Sulla praticabilità della cattura della Co2 ci sono dubbi.
«I carburanti sintetici che derivano dalla Co2 si possono già produrre solo che costerebbero 3-4 euro al litro. Vanno industrializzati per ridurre i costi ed è una cosa che richiede tempo, 10-15 anni. E poi i motori endotermici che resteranno, e saranno ancora molti, hanno bisogno di carburanti sintetici e biocarburanti. Che resti una quota di mobilità con il motore endotermico sarebbe utile anche alla filiera».

La via verso un carburante che permetta al motore endotermico di funzionare a emissioni zero non pare breve.
«Perché forse non ci sono ostacoli da risolvere sulla strada della mobilità elettrica? Eppure in quell’ambito si dà per scontato che tutto si possa risolvere. Resta il fatto che il nostro settore è a un bivio. Chi vuole restare in campo deve passare a impianti in grado di gestire materie prime diverse. E questo richiede miliardi di investimenti. Bisogna anche mettere in conto una fase lunga di perdite. Investimenti pubblici non ce ne sono. Con lo stop alle immatricolazioni di auto con motore endotermico a partire dal 2035 si sta favorendo l’elettrico. Ma non si sono fatti i conti con quello che succederà a breve».

Che cosa succederà?
«Il nostro settore ha cicli di investimento di 6-7 anni. Se le nostre imprese smettono di investire oggi, al 2035 i nostri impianti non ci arrivano. Chiudiamo prima. Con una doppia beffa: da una parte il Paese non avrà il petrolio da raffinare in prodotti di cui ha ancora bisogno, dall’altra tanti posti di lavoro persi».

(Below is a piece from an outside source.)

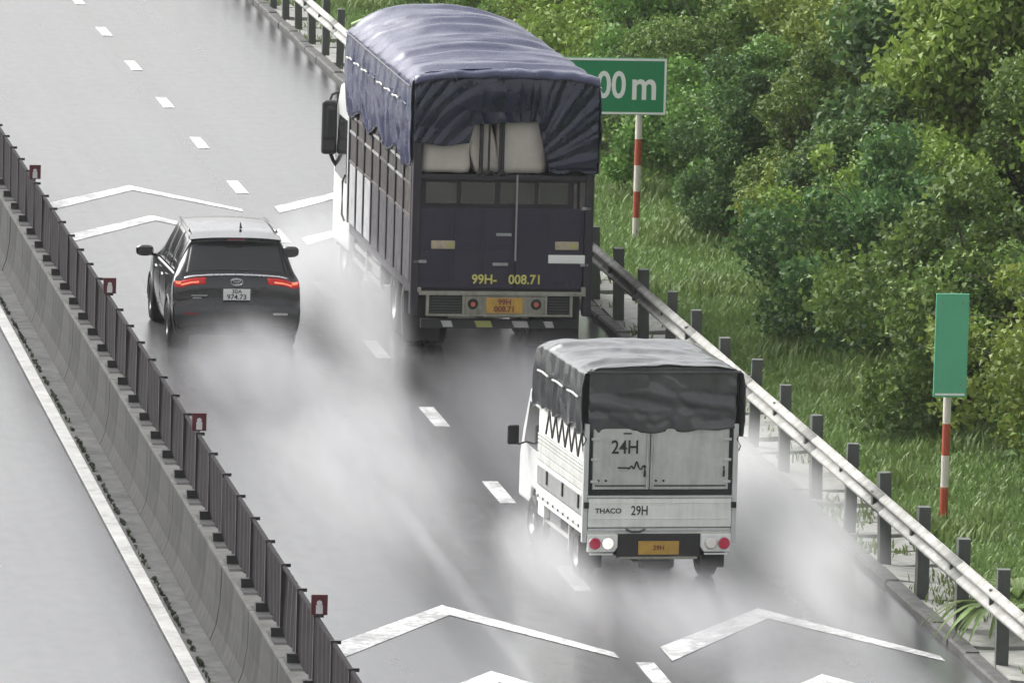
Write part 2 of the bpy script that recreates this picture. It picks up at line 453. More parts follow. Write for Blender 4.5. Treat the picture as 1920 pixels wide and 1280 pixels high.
# kerb on the right
ks = empty('kerb', (0, 0, 0)); tag(ks, kind='structure')
kb = MB(); kb.prism_y([(3.625, -0.3), (3.80, -0.3), (3.80, 0.10), (3.65, 0.10), (3.625, 0.07)], 0.0, 0.985)
kme = kb.mesh('kerb_stone')
for k in range(118):
    o = link_mesh('kerb_stone', kme, MAT['kerb'], ks, (rnd.uniform(-.012, .012), 68 + k, rnd.uniform(-.015, .015)))

# verge and hillside
def terr(x, y):
    s = max(0.0, x - 6.6)
    s = min(s, 17 + 5*(1-math.exp(-max(0, s-17)/5)))
    z = -0.02 + 0.02*fb(x*0.9, y*0.9) + 0.40*s*(1 - math.exp(-s/2.5)) + 0.35*fb(x*0.16, y*0.16)*min(1, s/3)
    z -= 0.10*max(0, 1-abs(x-5.4)/1.2)
    return z
xs = np.concatenate([np.linspace(4.75, 12, 36), np.linspace(12.5, 90, 50)])
ys = np.linspace(40, 330, 260)
P = np.array([[(x, y, terr(x, y)) for y in ys] for x in xs])
tag(link_mesh('hillside', grid_mesh('hillside', P), MAT['earth']), kind='structure')

# concrete gutter slabs behind the kerb
gt = empty('concrete_gutter', (4.2, 90, 0)); tag(gt, 'pale broken concrete gutter slabs running behind the right kerb under the guardrail', 'gutter')
sl = []
for q in range(5):
    b = MB()
    x0, x1 = -0.38, 0.50
    pts = [(x0, 0.0), (x0+.25, rnd.uniform(-.03, .05)), (x1-rnd.uniform(0, .12), 0.02), (x1+rnd.uniform(-.1, .06), .5), (x1-rnd.uniform(0, .15), 1.10), (x0+.4, 1.12+rnd.uniform(-.05, .05)), (x0, 1.13)]
    n = len(pts)
    vs = [(x, y, -0.2) for x, y in pts] + [(x, y, 0.05+0.05*abs(x)) for x, y in pts]
    b.add(vs, [tuple(range(n)), tuple(range(n, 2*n))] + [(k, (k+1) % n, n+(k+1) % n, n+k) for k in range(n)])
    sl.append(b.mesh('gutter_slab'))
for k in range(92):
    o = link_mesh('gutter_slab', sl[k % 5], MAT['concrete_pale'], gt, (rnd.uniform(-.02, .02), -18 + k*1.17, rnd.uniform(-.04, .02)))
    o.rotation_euler = (rnd.uniform(-.03, .03), rnd.uniform(-.03, .05), rnd.uniform(-.02, .02))
b = MB(); b.box(3.79, 4.80, 40, 330, -0.33, -0.12)
tag(b.build('verge_soil', MAT['strip']), kind='structure')

# ------------------------------------------------------------------ vegetation generator
def leaf_cloud(name, pts, nrm, size, rs, aspect=1.7, tint=None, flat=0.35):
    """pts (N,3) centres -> N folded leaf quads"""
    N = len(pts)
    d = rs.normal(size=(N, 3)); d += nrm*flat*2
    d /= np.linalg.norm(d, axis=1)[:, None]
    a = np.cross(d, rs.normal(size=(N, 3))); a /= np.linalg.norm(a, axis=1)[:, None]
    c = np.cross(d, a)
    s = size*rs.uniform(0.6, 1.35, size=(N, 1))
    L = a*s*aspect*0.5; Wd = c*s*0.5; up = d*s*0.18
    V = np.empty((N, 4, 3))
    V[:, 0] = pts - L - up; V[:, 1] = pts + Wd + up; V[:, 2] = pts + L - up*1.2; V[:, 3] = pts - Wd + up
    me = bpy.data.meshes.new(name)
    me.vertices.add(N*4); me.vertices.foreach_set('co', V.reshape(-1))
    me.loops.add(N*4); me.loops.foreach_set('vertex_index', np.arange(N*4, dtype=np.int32))
    me.polygons.add(N); me.polygons.foreach_set('loop_start', np.arange(0, N*4, 4, dtype=np.int32))
    try: me.polygons.foreach_set('loop_total', np.full(N, 4, dtype=np.int32))
    except Exception: pass
    me.update(calc_edges=True)
    ca = me.color_attributes.new('tint', 'FLOAT_COLOR', 'POINT')
    t1 = rs.uniform(0, 1, size=N) if tint is None else tint
    t2 = (rs.uniform(0, 1, size=N) > 0.8)*rs.uniform(0.3, 1, size=N)
    C = np.ones((N, 4, 4)); C[:, :, 0] = t1[:, None]; C[:, :, 1] = t2[:, None]; C[:, :, 2] = 0
    ca.data.foreach_set('color', C.reshape(-1))
    return me

def make_crown(seed, R, Hh, nleaf, size, nblob=16, conic=0.0):
    rs = np.random.RandomState(seed)
    blobs = []
    for k in range(nblob):
        h = rs.uniform(0.12, 1.0)
        rr = 1.15*R*(1-conic*h)*math.sqrt(max(0.08, 1-(abs(h-0.42)/0.66)**2))
        a = rs.uniform(0, 2*math.pi); q = rs.uniform(0.25, 1.08)*rr
        blobs.append((q*math.cos(a), q*math.sin(a), h*Hh*rs.uniform(.9, 1.12), rs.uniform(0.17, 0.42)*R*(0.75 if h > .8 else 1), rs.uniform(0, 1)))
    pts = []; nr = []; tn = []
    w = np.array([b[3]**2 for b in blobs]); w /= w.sum()
    for b, f in zip(blobs, w):
        n = int(nleaf*f)
        d = rs.normal(size=(n, 3)); d /= np.linalg.norm(d, axis=1)[:, None]
        # uneven outline: sub-tufts by direction hashing
        lump = 0.80 + 0.34*np.abs(np.sin(d[:, 0]*5+b[0]*7)*np.sin(d[:, 1]*6+b[1]*5)+0.5*np.sin(d[:, 2]*8+b[2]*3))
        r = b[3]*lump*(1 - rs.normal(size=n)*0.17)*np.where(rs.rand(n) > .93, 1.35, 1.0)
        p = d*r[:, None]*np.array([1, 1, 0.85]) + np.array(b[:3])
        pts.append(p); nr.append(d); tn.append(np.clip(b[4]*0.5+rs.uniform(0, .55, size=n)+0.12*d[:, 2], 0, 1))
    pts = np.concatenate(pts); nr = np.concatenate(nr); tn = np.concatenate(tn)
    k = pts[:, 2] > 0.02
    me = leaf_cloud('crown', pts[k], nr[k], size, rs, tint=tn[k])
    tr = MB()
    lean = rs.uniform(-.15, .15, size=2)
    tr.tube([(0, 0, -0.5), (0.02, 0.02, 0.2*Hh), (lean[0]*.6, lean[1]*.6, 0.5*Hh), (lean[0], lean[1], 0.85*Hh)], [0.045*R+.02, 0.04*R+.015, 0.03*R, 0.008], 7)
    for k in range(12):
        a = rs.uniform(0, 6.28); z0 = rs.uniform(.2, .6)*Hh; q = rs.uniform(.8, 1.25)*R
        tr.tube([(0, 0, z0), (q*.5*math.cos(a), q*.5*math.sin(a), z0+.25*Hh), (q*math.cos(a+.15), q*math.sin(a+.15), z0+rs.uniform(.25, .6)*Hh)], [0.012*R, 0.008*R, 0.004], 4)
    for b in blobs[:14]:
        z0 = min(b[2]*0.5, 0.45*Hh)
        tr.tube([(0, 0, z0), (b[0]*0.5, b[1]*0.5, (z0+b[2])*0.5+.05), (b[0], b[1], b[2])], [0.022*R+.005, 0.015*R, 0.006], 5)
    return me, tr.mesh('trunk')

CR = [make_crown(11, 1.75, 3.3, 22000, 0.075, 34), make_crown(12, 1.5, 3.9, 20000, 0.07, 36, 0.25),
      make_crown(13, 2.0, 3.0, 26000, 0.07, 38), make_crown(14, 1.3, 2.5, 15000, 0.065, 26, 0.1),
      make_crown(15, 1.9, 3.6, 26000, 0.066, 32, 0.2)]
LM = ['leaf_dark', 'leaf_mid', 'leaf_light']
_cm = {}
def crown_mesh(v, m):
    if (v, m) not in _cm:
        me = CR[v][0] if not any(k[0] == v for k in _cm) else CR[v][0].copy()
        me.materials.clear(); me.materials.append(MAT[m]); _cm[(v, m)] = me
    return _cm[(v, m)]
TREES = []
def tree(x, y, v, m, s=1.0, name='tree', dz=0.0):
    t = empty(name, (x, y, terr(x, y)+dz), rnd.uniform(0, 6.28)); t.scale = (s*rnd.uniform(.9, 1.1), s*rnd.uniform(.9, 1.1), s)
    link_mesh('crown', crown_mesh(v, m), None, t)
    o = link_mesh('trunk', CR[v][1], MAT['bark'], t)
    TREES.append((t, x, y, v, m, s)); return t

rows = [(7.9, 99, 176, 2.7, (.62, .85)), (10.6, 106, 180, 3.1, (.8, 1.15)), (13.8, 116, 186, 3.3, (.9, 1.25)),
        (17.5, 130, 192, 3.8, (.95, 1.3)), (22, 146, 198, 4.4, (1.0, 1.4))]
for ri, (x0, y0, y1, st, (s0, s1)) in enumerate(rows):
    y = y0 + rnd.uniform(0, 1)
    while y < y1:
        x = x0 + rnd.uniform(-.7, .7)
        v = rnd.randrange(5)
        q = rnd.random()
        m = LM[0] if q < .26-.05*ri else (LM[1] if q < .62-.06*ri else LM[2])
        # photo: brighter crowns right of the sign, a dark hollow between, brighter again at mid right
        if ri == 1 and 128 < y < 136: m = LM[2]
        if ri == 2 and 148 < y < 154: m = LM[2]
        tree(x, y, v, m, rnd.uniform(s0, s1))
        y += st*rnd.uniform(.8, 1.2)

TREE_WORDS = {'leaf_dark': 'dark green', 'leaf_mid': 'mid green', 'leaf_light': 'bright yellow green'}
SHAPE = ['rounded', 'tall narrow', 'broad low', 'small', 'spreading']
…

La stima di 20 mila non sarà eccessiva?
«Temo di no. Il 60% dei posti sono al Sud. Tutti i siti produttivi nei prossimi 3-4-5 anni sono a rischio. Abbiamo chiesto un tavolo di confronto al governo dove venga tracciato un percorso condiviso. (Unem ha scritto al titolare del Mise, Giancarlo Giorgetti, e del Mite, Roberto Cingolani, ndr;). Nelle raffinerie che sopravviveranno tra 10-15 anni il petrolio sarà una materia prima residuale. Oggi una raffineria in media lavora per l’80% petrolio grezzo e per il 20% biocarburanti. Serve un piano per gestire questa transizione in modo sostenibile non solo sul piano ambientale ma anche sociale e industriale. Bisogna tenere conto anche che le raffinerie pagano fatture per 80 miliardi l’anno ai fornitori. Senza contare i 50 miliardi l’anno di accise versate allo Stato».